I giudici della Prima Sezione avevano anche condannato gli imputati al pagamento delle spese processuali e Vincenzo Pergolizzi al pagamento delle spese di mantenimento durante la custodia cautelare.
Pergolizzi, Ardizzone, Barrile erano stati inoltre condannati all’interdizione perpetua dai pubblici uffici. Gli stessi erano stati condannati anche a non contrattare con i pubblici uffici per anni uno.
Cordaro, Adige e Merlino erano stati interdetti dai pubblici uffici per 5 anni.
I Pergolizzi, Elio Cordaro, Adige e la Merlino non possono ricoprire cariche apicali di imprese né svolgere attività in materia tributaria per due anni.
Emilia Barrile, Ardizzone, De Almagro, Luciano, Pullia, i Pernicone, Clemente e Fiorino dovranno risarcire, a vario titolo, sia il Comune di Messina che Atm e Amam. L’ammontare del risarcimento sarà determinato in sede civile, intanto dovranno pagare le spese processuali a ogni ente, 2 mila euro per ciascuno.
Fiorino e la Barrile dovranno risarcire civilmente e liquidare 2 mila euro di spese processuali anche a Tindara Lucia Aiello (l’ex dipendente di una ditta dell’imprenditore Fiorino), patrocinata dall’avvocato Carlo Zappalà.
Assoluzioni parziali per Francesco Clemente (perchè il fatto non sussiste e per non aver commesso il fatto), e per Vincenzo Pergolizzi, Marco Ardizzone e Giovanni Luciano.

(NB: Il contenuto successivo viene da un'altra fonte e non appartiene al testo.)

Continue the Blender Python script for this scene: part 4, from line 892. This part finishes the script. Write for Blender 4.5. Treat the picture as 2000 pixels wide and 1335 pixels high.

Il Tribunale ordinò anche la confisca del capitale sociale e del compendio aziendale delle società e degli immobili in sequestro.
L'INCHIESTA.
Al centro di questa clamorosa vicenda c’è il “comitato d’affari” composto da professionisti, imprenditori, politici ed esponenti della criminalità, che gestivano la cosa pubblica messinese. Una indagine della sezione operativa della Dia, che non molto tempo addietro sfociò in una serie di clamorosi arresti, a cominciare da quello dell’ex presidente del consiglio comunale Emilia Barrile. Il processo di primo grado si è concluso nell’ottobre del 2019 con sedici condanne, alcune perfino parecchio più dure rispetto a quanto aveva chiesto la Procura, e un’unica assoluzione. E poi con il riconoscimento di un’associazione a delinquere e soprattutto del “traffico di influenze illecite” ex art. 346 bis del codice penale, e quindi della teoria accusatoria sull’esistenza di un “comitato d’affari”.